==== COLLECTED DATA
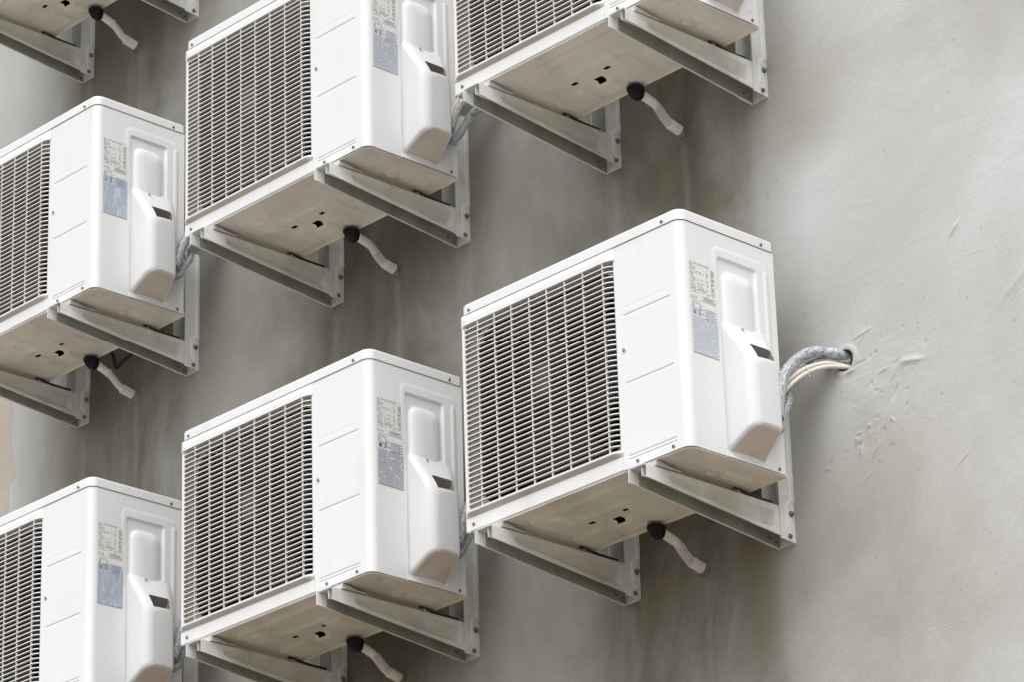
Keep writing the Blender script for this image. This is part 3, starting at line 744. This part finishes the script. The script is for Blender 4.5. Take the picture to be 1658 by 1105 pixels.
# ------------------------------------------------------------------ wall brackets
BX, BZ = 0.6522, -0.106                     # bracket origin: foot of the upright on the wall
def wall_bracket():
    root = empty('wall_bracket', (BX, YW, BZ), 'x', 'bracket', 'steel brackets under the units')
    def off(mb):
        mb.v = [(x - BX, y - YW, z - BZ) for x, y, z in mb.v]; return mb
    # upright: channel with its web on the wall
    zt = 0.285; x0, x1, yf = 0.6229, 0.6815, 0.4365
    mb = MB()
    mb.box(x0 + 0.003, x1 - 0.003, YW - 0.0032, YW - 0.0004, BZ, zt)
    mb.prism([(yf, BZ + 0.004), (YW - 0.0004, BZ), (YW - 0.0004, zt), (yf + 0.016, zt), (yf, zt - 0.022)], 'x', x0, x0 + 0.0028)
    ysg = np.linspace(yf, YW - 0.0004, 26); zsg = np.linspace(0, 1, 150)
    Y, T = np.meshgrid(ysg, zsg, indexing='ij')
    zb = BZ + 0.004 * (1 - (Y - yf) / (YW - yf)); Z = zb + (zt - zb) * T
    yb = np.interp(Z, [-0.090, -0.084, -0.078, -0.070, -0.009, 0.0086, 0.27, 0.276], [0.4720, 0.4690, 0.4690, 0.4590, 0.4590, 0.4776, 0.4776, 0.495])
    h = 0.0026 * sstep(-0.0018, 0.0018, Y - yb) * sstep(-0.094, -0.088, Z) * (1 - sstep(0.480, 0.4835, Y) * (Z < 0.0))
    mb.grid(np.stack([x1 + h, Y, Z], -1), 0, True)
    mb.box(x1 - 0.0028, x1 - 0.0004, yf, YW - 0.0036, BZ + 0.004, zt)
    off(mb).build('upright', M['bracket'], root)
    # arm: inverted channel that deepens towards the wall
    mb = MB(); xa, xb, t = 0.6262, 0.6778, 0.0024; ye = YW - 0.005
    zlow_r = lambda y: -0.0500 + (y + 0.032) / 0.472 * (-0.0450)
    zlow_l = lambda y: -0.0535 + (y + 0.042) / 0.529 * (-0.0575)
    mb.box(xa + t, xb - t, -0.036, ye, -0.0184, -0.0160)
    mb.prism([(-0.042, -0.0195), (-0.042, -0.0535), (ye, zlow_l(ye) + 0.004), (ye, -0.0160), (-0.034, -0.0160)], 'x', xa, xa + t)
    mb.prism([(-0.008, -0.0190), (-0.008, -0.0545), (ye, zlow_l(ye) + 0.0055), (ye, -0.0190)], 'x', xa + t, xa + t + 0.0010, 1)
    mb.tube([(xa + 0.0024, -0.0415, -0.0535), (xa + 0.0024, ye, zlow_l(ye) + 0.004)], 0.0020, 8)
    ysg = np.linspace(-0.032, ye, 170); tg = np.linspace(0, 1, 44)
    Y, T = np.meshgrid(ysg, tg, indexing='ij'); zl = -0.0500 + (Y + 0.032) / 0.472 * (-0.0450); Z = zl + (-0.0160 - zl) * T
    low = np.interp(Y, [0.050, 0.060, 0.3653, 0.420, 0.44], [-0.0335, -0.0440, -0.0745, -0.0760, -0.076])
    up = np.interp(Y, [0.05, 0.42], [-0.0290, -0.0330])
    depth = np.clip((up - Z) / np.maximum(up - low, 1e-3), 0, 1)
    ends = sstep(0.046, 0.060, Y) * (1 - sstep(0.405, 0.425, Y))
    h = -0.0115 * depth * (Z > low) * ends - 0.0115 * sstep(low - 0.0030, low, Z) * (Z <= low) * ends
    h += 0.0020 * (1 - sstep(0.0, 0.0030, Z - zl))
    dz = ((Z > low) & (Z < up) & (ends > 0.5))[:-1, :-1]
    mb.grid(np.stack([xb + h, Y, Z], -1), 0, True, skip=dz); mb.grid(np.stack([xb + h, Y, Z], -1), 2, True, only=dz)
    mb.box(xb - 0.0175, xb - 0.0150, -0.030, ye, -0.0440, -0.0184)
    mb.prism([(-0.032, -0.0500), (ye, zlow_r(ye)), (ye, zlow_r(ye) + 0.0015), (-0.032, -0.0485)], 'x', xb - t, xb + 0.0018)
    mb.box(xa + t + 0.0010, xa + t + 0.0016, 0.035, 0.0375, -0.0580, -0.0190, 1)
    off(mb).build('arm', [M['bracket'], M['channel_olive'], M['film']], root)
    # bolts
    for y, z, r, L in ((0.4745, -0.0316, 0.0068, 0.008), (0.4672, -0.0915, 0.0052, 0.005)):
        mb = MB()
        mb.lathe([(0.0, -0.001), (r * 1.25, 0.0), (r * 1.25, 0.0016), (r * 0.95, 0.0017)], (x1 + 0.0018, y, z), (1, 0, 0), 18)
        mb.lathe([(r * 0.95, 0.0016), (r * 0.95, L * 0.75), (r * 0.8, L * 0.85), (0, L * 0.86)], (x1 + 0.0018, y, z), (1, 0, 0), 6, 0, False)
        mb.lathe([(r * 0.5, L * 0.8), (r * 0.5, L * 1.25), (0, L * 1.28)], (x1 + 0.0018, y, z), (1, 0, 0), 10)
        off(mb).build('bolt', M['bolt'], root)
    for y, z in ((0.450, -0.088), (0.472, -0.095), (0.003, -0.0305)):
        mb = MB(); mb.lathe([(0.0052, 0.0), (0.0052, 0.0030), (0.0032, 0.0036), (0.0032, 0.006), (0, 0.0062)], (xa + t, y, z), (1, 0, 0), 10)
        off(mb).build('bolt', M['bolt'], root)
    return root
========
### GIVEN TASK
From the data above, write out everything exactly except the pictures.

### TASK ANSWER
Keep writing the Blender script for this image. This is part 3, starting at line 744. This part finishes the script. The script is for Blender 4.5. Take the picture to be 1658 by 1105 pixels.
# ------------------------------------------------------------------ wall brackets
BX, BZ = 0.6522, -0.106                     # bracket origin: foot of the upright on the wall
def wall_bracket():
    root = empty('wall_bracket', (BX, YW, BZ), 'x', 'bracket', 'steel brackets under the units')
    def off(mb):
        mb.v = [(x - BX, y - YW, z - BZ) for x, y, z in mb.v]; return mb
    # upright: channel with its web on the wall
    zt = 0.285; x0, x1, yf = 0.6229, 0.6815, 0.4365
    mb = MB()
    mb.box(x0 + 0.003, x1 - 0.003, YW - 0.0032, YW - 0.0004, BZ, zt)
    mb.prism([(yf, BZ + 0.004), (YW - 0.0004, BZ), (YW - 0.0004, zt), (yf + 0.016, zt), (yf, zt - 0.022)], 'x', x0, x0 + 0.0028)
    ysg = np.linspace(yf, YW - 0.0004, 26); zsg = np.linspace(0, 1, 150)
    Y, T = np.meshgrid(ysg, zsg, indexing='ij')
    zb = BZ + 0.004 * (1 - (Y - yf) / (YW - yf)); Z = zb + (zt - zb) * T
    yb = np.interp(Z, [-0.090, -0.084, -0.078, -0.070, -0.009, 0.0086, 0.27, 0.276], [0.4720, 0.4690, 0.4690, 0.4590, 0.4590, 0.4776, 0.4776, 0.495])
    h = 0.0026 * sstep(-0.0018, 0.0018, Y - yb) * sstep(-0.094, -0.088, Z) * (1 - sstep(0.480, 0.4835, Y) * (Z < 0.0))
    mb.grid(np.stack([x1 + h, Y, Z], -1), 0, True)
    mb.box(x1 - 0.0028, x1 - 0.0004, yf, YW - 0.0036, BZ + 0.004, zt)
    off(mb).build('upright', M['bracket'], root)
    # arm: inverted channel that deepens towards the wall
    mb = MB(); xa, xb, t = 0.6262, 0.6778, 0.0024; ye = YW - 0.005
    zlow_r = lambda y: -0.0500 + (y + 0.032) / 0.472 * (-0.0450)
    zlow_l = lambda y: -0.0535 + (y + 0.042) / 0.529 * (-0.0575)
    mb.box(xa + t, xb - t, -0.036, ye, -0.0184, -0.0160)
    mb.prism([(-0.042, -0.0195), (-0.042, -0.0535), (ye, zlow_l(ye) + 0.004), (ye, -0.0160), (-0.034, -0.0160)], 'x', xa, xa + t)
    mb.prism([(-0.008, -0.0190), (-0.008, -0.0545), (ye, zlow_l(ye) + 0.0055), (ye, -0.0190)], 'x', xa + t, xa + t + 0.0010, 1)
    mb.tube([(xa + 0.0024, -0.0415, -0.0535), (xa + 0.0024, ye, zlow_l(ye) + 0.004)], 0.0020, 8)
    ysg = np.linspace(-0.032, ye, 170); tg = np.linspace(0, 1, 44)
    Y, T = np.meshgrid(ysg, tg, indexing='ij'); zl = -0.0500 + (Y + 0.032) / 0.472 * (-0.0450); Z = zl + (-0.0160 - zl) * T
    low = np.interp(Y, [0.050, 0.060, 0.3653, 0.420, 0.44], [-0.0335, -0.0440, -0.0745, -0.0760, -0.076])
    up = np.interp(Y, [0.05, 0.42], [-0.0290, -0.0330])
    depth = np.clip((up - Z) / np.maximum(up - low, 1e-3), 0, 1)
    ends = sstep(0.046, 0.060, Y) * (1 - sstep(0.405, 0.425, Y))
    h = -0.0115 * depth * (Z > low) * ends - 0.0115 * sstep(low - 0.0030, low, Z) * (Z <= low) * ends
    h += 0.0020 * (1 - sstep(0.0, 0.0030, Z - zl))
    dz = ((Z > low) & (Z < up) & (ends > 0.5))[:-1, :-1]
    mb.grid(np.stack([xb + h, Y, Z], -1), 0, True, skip=dz); mb.grid(np.stack([xb + h, Y, Z], -1), 2, True, only=dz)
    mb.box(xb - 0.0175, xb - 0.0150, -0.030, ye, -0.0440, -0.0184)
    mb.prism([(-0.032, -0.0500), (ye, zlow_r(ye)), (ye, zlow_r(ye) + 0.0015), (-0.032, -0.0485)], 'x', xb - t, xb + 0.0018)
    mb.box(xa + t + 0.0010, xa + t + 0.0016, 0.035, 0.0375, -0.0580, -0.0190, 1)
    off(mb).build('arm', [M['bracket'], M['channel_olive'], M['film']], root)
    # bolts
    for y, z, r, L in ((0.4745, -0.0316, 0.0068, 0.008), (0.4672, -0.0915, 0.0052, 0.005)):
        mb = MB()
        mb.lathe([(0.0, -0.001), (r * 1.25, 0.0), (r * 1.25, 0.0016), (r * 0.95, 0.0017)], (x1 + 0.0018, y, z), (1, 0, 0), 18)
        mb.lathe([(r * 0.95, 0.0016), (r * 0.95, L * 0.75), (r * 0.8, L * 0.85), (0, L * 0.86)], (x1 + 0.0018, y, z), (1, 0, 0), 6, 0, False)
        mb.lathe([(r * 0.5, L * 0.8), (r * 0.5, L * 1.25), (0, L * 1.28)], (x1 + 0.0018, y, z), (1, 0, 0), 10)
        off(mb).build('bolt', M['bolt'], root)
    for y, z in ((0.450, -0.088), (0.472, -0.095), (0.003, -0.0305)):
        mb = MB(); mb.lathe([(0.0052, 0.0), (0.0052, 0.0030), (0.0032, 0.0036), (0.0032, 0.006), (0, 0.0062)], (xa + t, y, z), (1, 0, 0), 10)
        off(mb).build('bolt', M['bolt'], root)
    return root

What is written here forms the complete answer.